Correlations between seismic parameters, EM parameters, and petrophysical/petrological properties for sandstone and carbonate at low water saturations

Abstract

Empirical relations are found between measured petrophysical/petrologic, seismic, and electrical properties of sandstone and carbonate samples by least‐squares fitting at room pressure and ambient saturation. The measured parameters include porosity (φ), fluid permeability (k), clay content (C), grain density (ρg), bulk density (ρb), P‐wave velocity (Vp), electrical conductivity (σ), and dielectric constant (κ). The samples are from reservoir analog sites in the Ferron Sandstone in central Utah and the Ellenburger carbonate in central Texas. Crossplots and regression analysis are done separately for the sandstone and the carbonate samples. For the sandstone samples, predictions with correlation coefficients (R2) greater than 0.75 include ρb from φ, ln k from φ and C, κ from ln k and φ, κ from ρb and C, and κ from ln k. Predictions with 0.65 < R2 < 0.75 include κ from Vp and ρb, κ from Vp and φ, Vp from ln k and C, κ from ln φ, and κ from ρb. In general, σ is difficult to predict, with the best R2(0.48) obtained in a prediction of σ from ln k. Relationships for the carbonate samples are generally less reliable, which is attributed to a complex history of multiple phases of karsting and burial. The largest R2 values obtained are 0.67 for prediction of σ from κ, and 0.36 for prediction of σ from ρg.
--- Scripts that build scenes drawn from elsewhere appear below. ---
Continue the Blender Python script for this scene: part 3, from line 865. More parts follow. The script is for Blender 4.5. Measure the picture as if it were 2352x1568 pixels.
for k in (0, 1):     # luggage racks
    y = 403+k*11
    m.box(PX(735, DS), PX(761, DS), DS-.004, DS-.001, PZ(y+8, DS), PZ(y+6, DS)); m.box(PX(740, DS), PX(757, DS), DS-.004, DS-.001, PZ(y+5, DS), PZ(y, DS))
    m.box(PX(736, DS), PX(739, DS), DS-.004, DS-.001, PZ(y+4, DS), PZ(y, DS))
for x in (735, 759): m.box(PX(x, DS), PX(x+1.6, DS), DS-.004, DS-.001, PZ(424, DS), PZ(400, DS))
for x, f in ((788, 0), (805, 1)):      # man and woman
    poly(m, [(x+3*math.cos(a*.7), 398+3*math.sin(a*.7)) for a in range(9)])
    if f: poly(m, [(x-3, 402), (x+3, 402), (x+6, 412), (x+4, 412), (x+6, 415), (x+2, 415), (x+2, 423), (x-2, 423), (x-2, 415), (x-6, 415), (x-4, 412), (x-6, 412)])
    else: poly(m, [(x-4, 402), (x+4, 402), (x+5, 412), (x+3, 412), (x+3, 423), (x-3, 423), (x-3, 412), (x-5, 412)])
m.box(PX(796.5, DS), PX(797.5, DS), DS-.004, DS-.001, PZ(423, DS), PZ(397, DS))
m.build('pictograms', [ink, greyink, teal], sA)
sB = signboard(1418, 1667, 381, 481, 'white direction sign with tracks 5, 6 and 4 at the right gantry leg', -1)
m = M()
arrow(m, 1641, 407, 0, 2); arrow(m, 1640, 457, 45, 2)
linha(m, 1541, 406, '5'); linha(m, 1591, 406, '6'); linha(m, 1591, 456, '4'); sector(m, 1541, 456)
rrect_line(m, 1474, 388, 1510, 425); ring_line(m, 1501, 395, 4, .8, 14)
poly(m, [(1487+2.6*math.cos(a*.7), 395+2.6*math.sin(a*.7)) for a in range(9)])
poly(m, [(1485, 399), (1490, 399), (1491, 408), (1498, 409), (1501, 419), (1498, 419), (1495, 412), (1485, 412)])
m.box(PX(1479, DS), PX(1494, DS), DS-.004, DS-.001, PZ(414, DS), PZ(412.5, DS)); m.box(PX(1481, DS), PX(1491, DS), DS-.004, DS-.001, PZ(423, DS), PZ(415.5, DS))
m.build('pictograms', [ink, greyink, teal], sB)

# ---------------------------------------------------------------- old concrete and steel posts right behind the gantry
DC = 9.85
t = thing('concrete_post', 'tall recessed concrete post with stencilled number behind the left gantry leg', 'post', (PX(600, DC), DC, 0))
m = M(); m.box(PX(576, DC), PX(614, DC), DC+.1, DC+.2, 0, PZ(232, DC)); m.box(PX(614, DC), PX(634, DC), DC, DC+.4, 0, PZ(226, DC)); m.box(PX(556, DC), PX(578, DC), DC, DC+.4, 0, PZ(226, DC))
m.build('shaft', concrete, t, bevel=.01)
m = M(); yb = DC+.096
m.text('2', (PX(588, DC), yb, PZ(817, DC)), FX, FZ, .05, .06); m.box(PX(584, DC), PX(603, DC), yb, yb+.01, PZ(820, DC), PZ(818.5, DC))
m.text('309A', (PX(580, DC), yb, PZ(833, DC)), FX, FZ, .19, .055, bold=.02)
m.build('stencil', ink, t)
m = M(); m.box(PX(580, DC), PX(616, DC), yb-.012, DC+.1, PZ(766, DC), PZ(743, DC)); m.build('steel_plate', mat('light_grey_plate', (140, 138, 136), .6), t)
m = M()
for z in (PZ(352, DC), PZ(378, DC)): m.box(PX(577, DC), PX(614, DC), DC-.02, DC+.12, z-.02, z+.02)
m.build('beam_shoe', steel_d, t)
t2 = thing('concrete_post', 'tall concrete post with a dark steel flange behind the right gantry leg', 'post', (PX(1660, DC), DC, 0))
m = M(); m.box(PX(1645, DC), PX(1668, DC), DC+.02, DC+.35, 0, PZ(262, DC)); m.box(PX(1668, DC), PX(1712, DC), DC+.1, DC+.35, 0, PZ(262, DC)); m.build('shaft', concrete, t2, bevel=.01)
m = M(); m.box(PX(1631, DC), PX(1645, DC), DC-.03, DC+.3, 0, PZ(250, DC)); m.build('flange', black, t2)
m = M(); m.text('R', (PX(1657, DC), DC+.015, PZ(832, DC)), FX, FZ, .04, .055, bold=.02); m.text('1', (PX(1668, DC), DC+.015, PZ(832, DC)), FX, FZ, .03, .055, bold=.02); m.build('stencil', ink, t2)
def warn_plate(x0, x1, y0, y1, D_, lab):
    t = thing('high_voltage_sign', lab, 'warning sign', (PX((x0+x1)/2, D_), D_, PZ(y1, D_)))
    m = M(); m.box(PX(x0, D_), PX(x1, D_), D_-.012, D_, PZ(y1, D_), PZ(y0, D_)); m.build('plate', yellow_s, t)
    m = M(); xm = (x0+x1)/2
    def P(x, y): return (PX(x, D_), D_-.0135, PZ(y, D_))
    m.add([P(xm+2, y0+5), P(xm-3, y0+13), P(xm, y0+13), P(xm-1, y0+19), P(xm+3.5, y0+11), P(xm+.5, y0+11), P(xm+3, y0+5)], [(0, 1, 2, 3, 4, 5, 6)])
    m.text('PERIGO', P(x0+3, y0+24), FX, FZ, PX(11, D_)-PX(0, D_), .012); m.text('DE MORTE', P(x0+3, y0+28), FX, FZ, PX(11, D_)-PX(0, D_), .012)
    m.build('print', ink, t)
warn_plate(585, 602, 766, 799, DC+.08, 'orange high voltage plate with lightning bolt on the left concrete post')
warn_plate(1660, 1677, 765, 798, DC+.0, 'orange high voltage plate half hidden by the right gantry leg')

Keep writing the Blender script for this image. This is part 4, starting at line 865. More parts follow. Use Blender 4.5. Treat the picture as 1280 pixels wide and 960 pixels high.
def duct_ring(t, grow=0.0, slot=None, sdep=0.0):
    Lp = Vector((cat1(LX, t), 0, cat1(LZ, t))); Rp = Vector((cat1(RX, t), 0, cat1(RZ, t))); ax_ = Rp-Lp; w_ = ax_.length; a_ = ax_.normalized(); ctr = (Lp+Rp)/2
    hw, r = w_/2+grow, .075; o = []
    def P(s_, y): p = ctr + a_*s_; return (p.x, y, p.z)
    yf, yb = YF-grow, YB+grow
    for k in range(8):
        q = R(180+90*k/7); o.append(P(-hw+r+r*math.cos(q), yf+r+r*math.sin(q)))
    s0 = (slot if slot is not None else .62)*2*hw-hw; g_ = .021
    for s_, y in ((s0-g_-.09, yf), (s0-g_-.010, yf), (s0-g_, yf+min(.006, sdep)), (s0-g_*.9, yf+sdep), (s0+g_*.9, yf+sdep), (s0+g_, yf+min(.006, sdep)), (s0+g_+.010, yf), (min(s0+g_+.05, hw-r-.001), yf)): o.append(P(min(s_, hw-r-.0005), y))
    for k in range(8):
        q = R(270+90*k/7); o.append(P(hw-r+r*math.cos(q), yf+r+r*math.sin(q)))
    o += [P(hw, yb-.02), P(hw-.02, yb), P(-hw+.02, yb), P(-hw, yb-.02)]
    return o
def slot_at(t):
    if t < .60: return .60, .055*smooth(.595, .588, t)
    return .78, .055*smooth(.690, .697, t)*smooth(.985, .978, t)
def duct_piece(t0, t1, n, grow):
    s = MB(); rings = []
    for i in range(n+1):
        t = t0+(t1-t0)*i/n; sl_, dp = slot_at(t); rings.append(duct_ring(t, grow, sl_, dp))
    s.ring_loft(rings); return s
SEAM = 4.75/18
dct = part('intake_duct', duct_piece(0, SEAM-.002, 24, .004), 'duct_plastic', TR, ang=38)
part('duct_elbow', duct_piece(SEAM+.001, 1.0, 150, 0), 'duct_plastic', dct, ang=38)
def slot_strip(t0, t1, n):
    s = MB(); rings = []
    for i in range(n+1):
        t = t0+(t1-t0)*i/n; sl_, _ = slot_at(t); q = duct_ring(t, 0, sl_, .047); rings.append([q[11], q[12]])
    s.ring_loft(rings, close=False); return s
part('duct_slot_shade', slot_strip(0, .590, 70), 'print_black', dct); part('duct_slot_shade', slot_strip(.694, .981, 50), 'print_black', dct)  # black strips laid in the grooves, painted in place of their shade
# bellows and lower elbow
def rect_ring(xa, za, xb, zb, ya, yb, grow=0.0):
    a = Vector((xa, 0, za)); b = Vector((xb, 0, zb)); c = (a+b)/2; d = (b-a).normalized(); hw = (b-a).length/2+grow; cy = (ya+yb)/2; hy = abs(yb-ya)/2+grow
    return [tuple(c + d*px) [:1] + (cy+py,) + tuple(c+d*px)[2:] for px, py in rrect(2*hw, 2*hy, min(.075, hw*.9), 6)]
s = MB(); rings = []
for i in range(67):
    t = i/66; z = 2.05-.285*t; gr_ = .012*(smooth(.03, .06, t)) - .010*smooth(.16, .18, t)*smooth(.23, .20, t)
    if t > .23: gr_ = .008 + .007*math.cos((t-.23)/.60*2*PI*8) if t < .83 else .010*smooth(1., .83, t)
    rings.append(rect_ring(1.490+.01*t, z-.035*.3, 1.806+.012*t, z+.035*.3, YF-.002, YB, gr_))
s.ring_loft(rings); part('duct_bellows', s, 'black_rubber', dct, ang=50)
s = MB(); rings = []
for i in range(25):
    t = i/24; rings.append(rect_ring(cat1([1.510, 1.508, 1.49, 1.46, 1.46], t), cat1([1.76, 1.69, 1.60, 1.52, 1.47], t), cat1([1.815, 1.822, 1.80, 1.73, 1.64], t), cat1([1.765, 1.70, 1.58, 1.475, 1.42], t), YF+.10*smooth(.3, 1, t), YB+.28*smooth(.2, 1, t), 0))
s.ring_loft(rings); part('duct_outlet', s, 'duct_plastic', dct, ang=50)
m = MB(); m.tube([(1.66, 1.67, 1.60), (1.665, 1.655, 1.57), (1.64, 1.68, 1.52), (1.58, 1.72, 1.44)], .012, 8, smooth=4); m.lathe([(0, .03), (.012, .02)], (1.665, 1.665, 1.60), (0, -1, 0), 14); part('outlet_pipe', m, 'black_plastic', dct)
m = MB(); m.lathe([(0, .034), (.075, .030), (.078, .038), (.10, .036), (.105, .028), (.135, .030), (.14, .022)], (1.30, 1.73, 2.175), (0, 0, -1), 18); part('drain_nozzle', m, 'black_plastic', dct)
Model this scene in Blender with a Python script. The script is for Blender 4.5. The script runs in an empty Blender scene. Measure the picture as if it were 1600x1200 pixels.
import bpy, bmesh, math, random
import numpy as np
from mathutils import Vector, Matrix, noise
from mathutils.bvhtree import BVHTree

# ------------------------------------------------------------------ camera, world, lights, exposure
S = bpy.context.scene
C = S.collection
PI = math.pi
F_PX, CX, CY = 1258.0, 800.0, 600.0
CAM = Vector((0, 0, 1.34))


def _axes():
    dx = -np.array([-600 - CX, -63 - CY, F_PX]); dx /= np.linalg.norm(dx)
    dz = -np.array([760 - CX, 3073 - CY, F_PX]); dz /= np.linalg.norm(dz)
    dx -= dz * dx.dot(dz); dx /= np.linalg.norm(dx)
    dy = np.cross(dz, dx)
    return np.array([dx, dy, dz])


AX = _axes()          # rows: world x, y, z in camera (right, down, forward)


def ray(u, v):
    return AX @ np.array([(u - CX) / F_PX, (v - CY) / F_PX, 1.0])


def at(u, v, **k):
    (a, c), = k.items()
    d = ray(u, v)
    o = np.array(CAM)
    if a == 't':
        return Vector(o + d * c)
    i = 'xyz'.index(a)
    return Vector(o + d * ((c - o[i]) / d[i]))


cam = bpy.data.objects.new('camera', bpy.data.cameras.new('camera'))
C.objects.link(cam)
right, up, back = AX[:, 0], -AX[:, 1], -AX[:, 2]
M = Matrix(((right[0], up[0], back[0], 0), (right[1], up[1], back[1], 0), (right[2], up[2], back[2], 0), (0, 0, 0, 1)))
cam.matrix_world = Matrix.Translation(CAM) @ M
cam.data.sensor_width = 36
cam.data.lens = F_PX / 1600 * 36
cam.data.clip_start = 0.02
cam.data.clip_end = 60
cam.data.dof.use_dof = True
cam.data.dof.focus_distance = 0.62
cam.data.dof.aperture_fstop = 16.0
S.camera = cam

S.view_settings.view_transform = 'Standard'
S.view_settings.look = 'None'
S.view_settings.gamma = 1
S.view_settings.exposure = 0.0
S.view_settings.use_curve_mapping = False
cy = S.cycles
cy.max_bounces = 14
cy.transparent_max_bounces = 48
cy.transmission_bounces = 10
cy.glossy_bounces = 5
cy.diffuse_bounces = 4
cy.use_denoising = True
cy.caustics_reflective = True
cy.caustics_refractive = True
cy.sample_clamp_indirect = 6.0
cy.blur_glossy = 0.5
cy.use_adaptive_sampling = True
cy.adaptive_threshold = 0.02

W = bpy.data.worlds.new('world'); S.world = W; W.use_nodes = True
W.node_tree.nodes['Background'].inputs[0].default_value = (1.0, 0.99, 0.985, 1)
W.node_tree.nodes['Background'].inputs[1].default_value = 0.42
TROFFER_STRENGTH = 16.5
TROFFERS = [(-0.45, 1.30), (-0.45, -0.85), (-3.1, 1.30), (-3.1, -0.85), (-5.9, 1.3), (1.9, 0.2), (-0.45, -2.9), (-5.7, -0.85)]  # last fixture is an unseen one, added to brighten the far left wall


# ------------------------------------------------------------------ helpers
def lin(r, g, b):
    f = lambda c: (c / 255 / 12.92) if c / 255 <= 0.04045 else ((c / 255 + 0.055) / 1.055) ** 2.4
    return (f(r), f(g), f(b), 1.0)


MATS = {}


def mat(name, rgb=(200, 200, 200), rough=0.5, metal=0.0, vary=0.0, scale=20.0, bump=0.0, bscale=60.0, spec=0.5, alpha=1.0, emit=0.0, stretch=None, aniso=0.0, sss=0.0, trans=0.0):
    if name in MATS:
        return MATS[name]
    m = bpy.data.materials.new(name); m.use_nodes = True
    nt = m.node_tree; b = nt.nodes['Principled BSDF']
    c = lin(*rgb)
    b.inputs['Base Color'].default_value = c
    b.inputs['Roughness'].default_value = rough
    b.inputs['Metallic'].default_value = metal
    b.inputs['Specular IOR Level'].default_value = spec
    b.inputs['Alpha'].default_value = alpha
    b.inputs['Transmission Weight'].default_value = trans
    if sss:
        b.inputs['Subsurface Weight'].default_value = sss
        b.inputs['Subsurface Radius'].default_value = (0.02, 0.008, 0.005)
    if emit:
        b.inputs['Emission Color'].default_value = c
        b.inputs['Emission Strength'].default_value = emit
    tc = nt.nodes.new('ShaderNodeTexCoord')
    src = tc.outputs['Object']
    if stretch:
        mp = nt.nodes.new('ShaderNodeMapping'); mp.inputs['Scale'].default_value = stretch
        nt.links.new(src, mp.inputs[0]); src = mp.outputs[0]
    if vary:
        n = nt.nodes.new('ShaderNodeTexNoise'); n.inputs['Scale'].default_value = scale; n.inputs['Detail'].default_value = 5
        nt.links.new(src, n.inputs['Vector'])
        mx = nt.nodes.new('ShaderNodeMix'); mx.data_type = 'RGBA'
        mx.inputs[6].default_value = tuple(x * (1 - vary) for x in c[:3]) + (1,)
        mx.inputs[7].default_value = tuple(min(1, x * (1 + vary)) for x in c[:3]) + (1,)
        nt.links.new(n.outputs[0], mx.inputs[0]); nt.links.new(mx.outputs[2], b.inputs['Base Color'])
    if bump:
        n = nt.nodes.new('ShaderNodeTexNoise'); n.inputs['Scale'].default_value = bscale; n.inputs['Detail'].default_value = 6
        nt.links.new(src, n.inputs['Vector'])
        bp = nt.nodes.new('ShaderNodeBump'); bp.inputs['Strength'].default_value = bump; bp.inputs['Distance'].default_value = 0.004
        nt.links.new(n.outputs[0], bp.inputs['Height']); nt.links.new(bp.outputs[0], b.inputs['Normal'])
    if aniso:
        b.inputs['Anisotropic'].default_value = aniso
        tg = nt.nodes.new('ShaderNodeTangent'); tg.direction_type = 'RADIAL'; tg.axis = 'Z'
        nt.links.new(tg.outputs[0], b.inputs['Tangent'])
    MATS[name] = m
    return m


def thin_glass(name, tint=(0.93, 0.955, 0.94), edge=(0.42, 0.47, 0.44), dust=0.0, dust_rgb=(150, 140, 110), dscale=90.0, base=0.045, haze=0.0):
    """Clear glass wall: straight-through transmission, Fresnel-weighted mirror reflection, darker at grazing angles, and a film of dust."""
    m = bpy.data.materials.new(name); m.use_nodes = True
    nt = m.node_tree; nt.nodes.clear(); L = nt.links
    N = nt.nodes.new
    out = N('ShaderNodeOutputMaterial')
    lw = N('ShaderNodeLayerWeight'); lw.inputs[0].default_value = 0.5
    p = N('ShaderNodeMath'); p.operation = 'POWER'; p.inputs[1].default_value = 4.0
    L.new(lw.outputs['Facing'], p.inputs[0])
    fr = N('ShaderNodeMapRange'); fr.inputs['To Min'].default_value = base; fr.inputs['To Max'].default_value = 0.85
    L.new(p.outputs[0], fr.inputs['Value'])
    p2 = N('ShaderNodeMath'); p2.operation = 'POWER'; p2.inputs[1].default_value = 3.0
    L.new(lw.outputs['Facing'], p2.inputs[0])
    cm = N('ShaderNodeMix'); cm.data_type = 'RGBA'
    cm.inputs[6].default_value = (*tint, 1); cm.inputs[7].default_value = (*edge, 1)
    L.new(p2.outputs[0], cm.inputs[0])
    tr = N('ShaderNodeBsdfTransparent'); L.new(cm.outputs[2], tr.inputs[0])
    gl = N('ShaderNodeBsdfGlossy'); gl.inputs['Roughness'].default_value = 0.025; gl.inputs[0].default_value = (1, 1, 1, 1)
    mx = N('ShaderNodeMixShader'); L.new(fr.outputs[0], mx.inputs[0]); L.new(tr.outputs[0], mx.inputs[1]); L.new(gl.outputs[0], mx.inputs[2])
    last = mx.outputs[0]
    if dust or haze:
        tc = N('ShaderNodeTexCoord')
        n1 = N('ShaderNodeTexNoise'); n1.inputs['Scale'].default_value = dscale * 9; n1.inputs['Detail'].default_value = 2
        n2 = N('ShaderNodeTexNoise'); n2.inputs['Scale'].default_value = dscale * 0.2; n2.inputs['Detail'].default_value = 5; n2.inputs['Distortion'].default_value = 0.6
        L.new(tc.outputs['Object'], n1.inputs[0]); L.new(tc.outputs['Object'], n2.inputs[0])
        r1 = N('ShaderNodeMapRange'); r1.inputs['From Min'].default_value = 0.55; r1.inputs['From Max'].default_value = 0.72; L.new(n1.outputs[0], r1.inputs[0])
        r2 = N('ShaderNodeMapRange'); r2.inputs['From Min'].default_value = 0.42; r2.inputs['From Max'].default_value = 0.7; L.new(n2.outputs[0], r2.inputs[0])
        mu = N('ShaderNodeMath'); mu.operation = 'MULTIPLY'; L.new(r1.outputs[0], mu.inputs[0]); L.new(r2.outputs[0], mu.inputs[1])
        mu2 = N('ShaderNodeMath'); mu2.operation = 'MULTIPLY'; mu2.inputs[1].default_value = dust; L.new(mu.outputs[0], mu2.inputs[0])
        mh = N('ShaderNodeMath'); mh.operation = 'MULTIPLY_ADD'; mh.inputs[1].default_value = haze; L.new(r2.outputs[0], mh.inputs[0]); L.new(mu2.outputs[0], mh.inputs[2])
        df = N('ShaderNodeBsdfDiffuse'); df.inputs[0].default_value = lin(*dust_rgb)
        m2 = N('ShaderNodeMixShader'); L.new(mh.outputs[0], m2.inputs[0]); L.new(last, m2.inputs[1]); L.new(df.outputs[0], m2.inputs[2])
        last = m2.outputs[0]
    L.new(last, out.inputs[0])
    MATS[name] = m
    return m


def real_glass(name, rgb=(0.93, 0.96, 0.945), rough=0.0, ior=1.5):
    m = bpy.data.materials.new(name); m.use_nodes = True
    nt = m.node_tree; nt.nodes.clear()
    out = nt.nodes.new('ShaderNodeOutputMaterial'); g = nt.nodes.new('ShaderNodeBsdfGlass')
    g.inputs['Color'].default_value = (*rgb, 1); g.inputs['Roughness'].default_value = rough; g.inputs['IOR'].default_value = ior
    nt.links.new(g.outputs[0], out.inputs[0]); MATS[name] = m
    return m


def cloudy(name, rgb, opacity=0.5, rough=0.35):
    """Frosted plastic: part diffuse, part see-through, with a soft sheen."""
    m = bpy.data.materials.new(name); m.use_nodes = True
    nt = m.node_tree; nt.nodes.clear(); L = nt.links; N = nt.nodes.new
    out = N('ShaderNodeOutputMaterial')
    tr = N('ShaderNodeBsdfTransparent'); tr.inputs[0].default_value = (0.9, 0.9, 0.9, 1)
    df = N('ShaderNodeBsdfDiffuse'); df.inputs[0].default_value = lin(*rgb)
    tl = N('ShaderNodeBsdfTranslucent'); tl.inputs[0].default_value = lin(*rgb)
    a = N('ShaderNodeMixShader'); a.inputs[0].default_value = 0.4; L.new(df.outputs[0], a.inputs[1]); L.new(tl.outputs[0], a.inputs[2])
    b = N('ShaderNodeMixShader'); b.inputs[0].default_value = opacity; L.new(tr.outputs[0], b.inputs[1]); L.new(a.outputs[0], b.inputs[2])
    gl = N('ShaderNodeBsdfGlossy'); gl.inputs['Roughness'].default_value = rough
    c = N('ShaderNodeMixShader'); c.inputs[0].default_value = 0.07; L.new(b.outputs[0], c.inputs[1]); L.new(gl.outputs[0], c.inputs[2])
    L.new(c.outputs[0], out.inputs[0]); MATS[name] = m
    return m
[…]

All the other R2 values are ≤0.19. Both the sandstone and the carbonate data show σ‐φ; relations with negative coefficients, rather than positive as predicted by Archie's law, because of the very low water saturations. In the sandstone, the water connectivity is reduced with increasing grain surface area (with increasing φ and k), so σ decreases. In the carbonate, σ correlates with the degree of dolomitization, and the water content is too low to contribute to σ.